The Pension Benefit Guaranty Corp.'s multiemployer program "is in dire straits and getting worse," Director W. Thomas Reeder Jr. told a House Education and the Workforce subcommittee Wednesday.
Mr. Reeder was the sole witness at a hearing held by the Subcommittee on Health, Employment, Labor and Pensions to examine the agency's financially strapped multiemployer program, and to consider possible solutions, including raising the premiums paid by all multiemployer plans to the PBGC. That would not avoid severe benefit cuts for participants in the 100 or more plans facing insolvency, but it would solve the PBGC's own insolvency, projected by 2025.
Panel members also discussed the pros and cons of legislation introduced Nov. 16 to help struggling multiemployer pension funds by creating a federal loan program that would avoid the need for deep benefit cuts.
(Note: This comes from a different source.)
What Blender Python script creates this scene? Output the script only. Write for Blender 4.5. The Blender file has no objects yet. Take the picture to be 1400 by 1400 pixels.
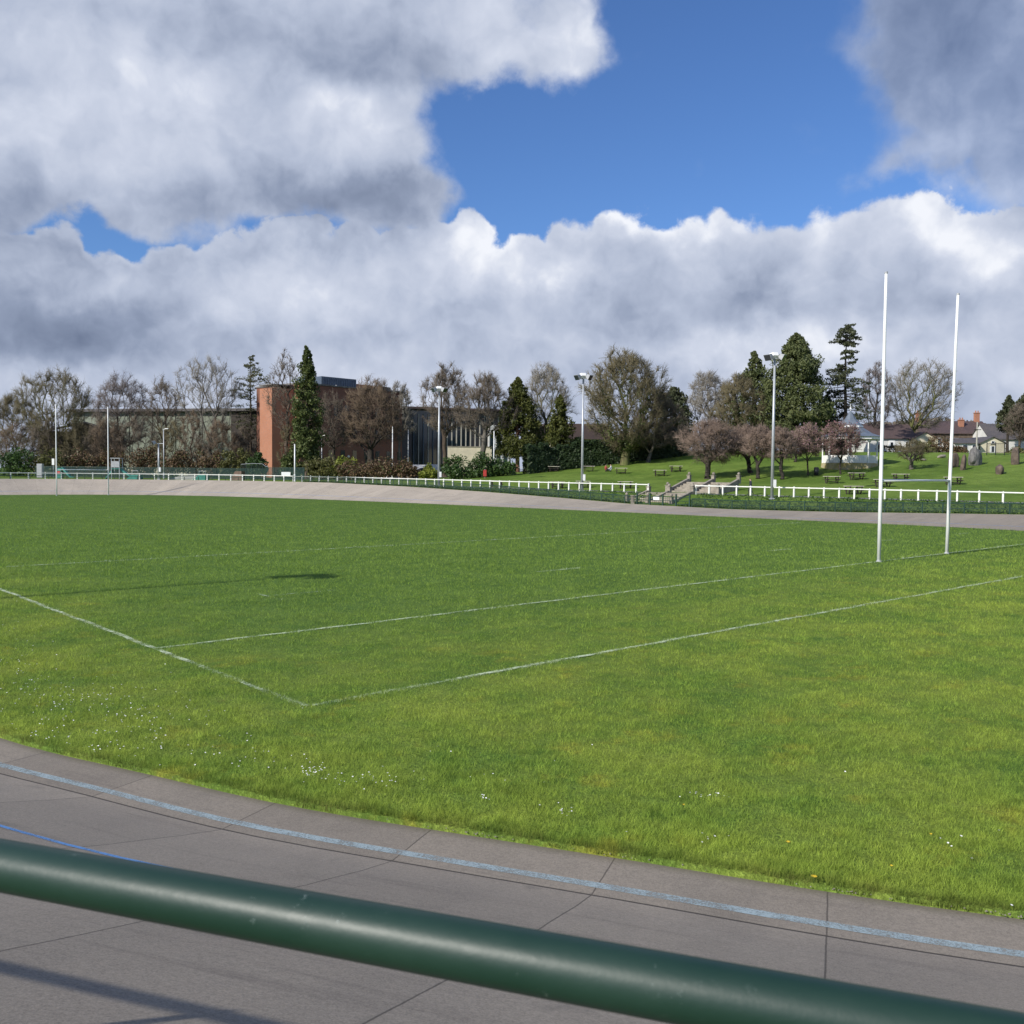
import bpy, bmesh, math, random
import numpy as np
from mathutils import Vector, Matrix, Euler

random.seed(7)
SC = bpy.context.scene
COL = SC.collection

# ------------------------------------------------------------------ camera model (measured from the photograph)
F_PX, PITCH, ROLL, CAM_H = 1273.9, 0.043, 0.0088, 3.1965
PHI = 0.7329                                   # direction of the goal line
UV_U = np.array([math.cos(PHI), math.sin(PHI)])
UV_V = np.array([-math.sin(PHI), math.cos(PHI)])
POST_A = np.array([13.535, 34.238])
SEP = 5.80
MID = POST_A + UV_U * SEP / 2
PITCH_L = 99.05

def W2(u, v):
    p = MID + UV_U * u + UV_V * v
    return float(p[0]), float(p[1])

def to_uv(x, y):
    dx, dy = x - MID[0], y - MID[1]
    return dx * UV_U[0] + dy * UV_U[1], dx * UV_V[0] + dy * UV_V[1]

def ray(px, py):
    X = (px - 700) / F_PX; Y = (700 - py) / F_PX
    a = X * math.cos(ROLL) - Y * math.sin(ROLL); b = X * math.sin(ROLL) + Y * math.cos(ROLL)
    return np.array([a, math.cos(PITCH) + b * math.sin(PITCH), -math.sin(PITCH) + b * math.cos(PITCH)])

def project(P):
    x, y, z = P[0], P[1], P[2] - CAM_H
    d = y * math.cos(PITCH) - z * math.sin(PITCH); u = y * math.sin(PITCH) + z * math.cos(PITCH)
    a = x / d * F_PX; b = u / d * F_PX
    return 700 + a * math.cos(ROLL) + b * math.sin(ROLL), 700 - (-a * math.sin(ROLL) + b * math.cos(ROLL))

def horizon(px):
    return 646.0 + (px - 700) * ROLL

# ------------------------------------------------------------------ the oval
CTRL = [(-33.02, -4.06), (-32.19, -6.53), (-31.49, -8.41), (-30.61, -10.15), (-29.95, -11.4), (-29.3, -12.67), (-28.55, -13.98),
        (-26.5, -17.2), (-22.5, -21.8), (-16.5, -26.3), (-8, -28.8), (2, -27.5), (11, -22.5), (18, -14), (22, -3), (23.4, 8),
        (22.6, 20), (21.6, 34), (20.2, 48), (19.0, 60), (17.2, 72), (14.6, 83), (10.4, 93.5), (3.5, 101.0), (-6, 104.2),
        (-15, 102), (-23, 95), (-29, 84), (-32.5, 70), (-34.2, 50), (-34.9, 30), (-34.6, 12), (-33.7, 0)]

def catmull_closed(pts, n_out):
    pts = np.array(pts, float); n = len(pts)
    out = []
    for i in range(n):
        p0, p1, p2, p3 = pts[i - 1], pts[i], pts[(i + 1) % n], pts[(i + 2) % n]
        for t in np.linspace(0, 1, 40, endpoint=False):
            out.append(.5 * ((2 * p1) + (-p0 + p2) * t + (2 * p0 - 5 * p1 + 4 * p2 - p3) * t * t + (-p0 + 3 * p1 - 3 * p2 + p3) * t ** 3))
    out = np.array(out)
    # a little smoothing, then equal arc length
    for _ in range(25):
        out = (np.roll(out, 1, 0) + 2 * out + np.roll(out, -1, 0)) / 4
    cl = np.vstack([out, out[:1]]); seg = np.hypot(*np.diff(cl, axis=0).T); s = np.concatenate([[0], np.cumsum(seg)])
    tt = np.linspace(0, s[-1], n_out, endpoint=False)
    return np.stack([np.interp(tt, s, cl[:, 0]), np.interp(tt, s, cl[:, 1])], 1), s[-1]

NO = 600
OV, OV_LEN = catmull_closed(CTRL, NO)
_t = np.roll(OV, -1, 0) - np.roll(OV, 1, 0); _t /= np.hypot(_t[:, 0], _t[:, 1])[:, None]
OVN = np.stack([_t[:, 1], -_t[:, 0]], 1)
if ((OV + OVN - OV.mean(0)) ** 2).sum() < ((OV - OVN - OV.mean(0)) ** 2).sum(): OVN = -OVN
for _ in range(10):
    OVN = (np.roll(OVN, 1, 0) + 2 * OVN + np.roll(OVN, -1, 0)) / 4
    OVN /= np.hypot(OVN[:, 0], OVN[:, 1])[:, None]
DS = OV_LEN / NO

def ov_at(s):                      # s in index units
    i = int(math.floor(s)) % NO; f = s - math.floor(s); j = (i + 1) % NO
    p = OV[i] * (1 - f) + OV[j] * f; n = OVN[i] * (1 - f) + OVN[j] * f
    return p, n / np.hypot(*n)

def sm(x):
    x = np.clip(x, 0, 1); return x * x * (3 - 2 * x)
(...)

The bill would create a new office within the Treasury Department called the Pension Rehabilitation Administration to oversee the loan program, to be funded by the sale of Treasury-issued bonds to financial institutions. President Donald Trump would appoint the head of the new office. The pension funds could borrow for 30 years at low interest rates. One restriction for borrowers is they could not make risky investments.
Subcommittee Chairman Tim Walberg, R-Mich., said members of Congress "owe it to workers, retirees, employers and taxpayers to put politics aside and work toward finding a fiscally responsible, bipartisan solution." He noted that while multiemployer pension reforms enacted in 2014 were an important step, "regulations written by President Obama's Treasury Department implementing the law made it difficult if not impossible for trustees to use the tools the law contains. And so, the problems continue."
As of Sept. 30, the PBGC multiemployer program had assets of $2.3 billion to cover $67.3 billion in liabilities in 187 plans, Mr. Reeder said, adding that another $14 billion in underfunding is not reflected in financial statements for ongoing multiemployer plans projected to become insolvent in the next 10 to 20 years.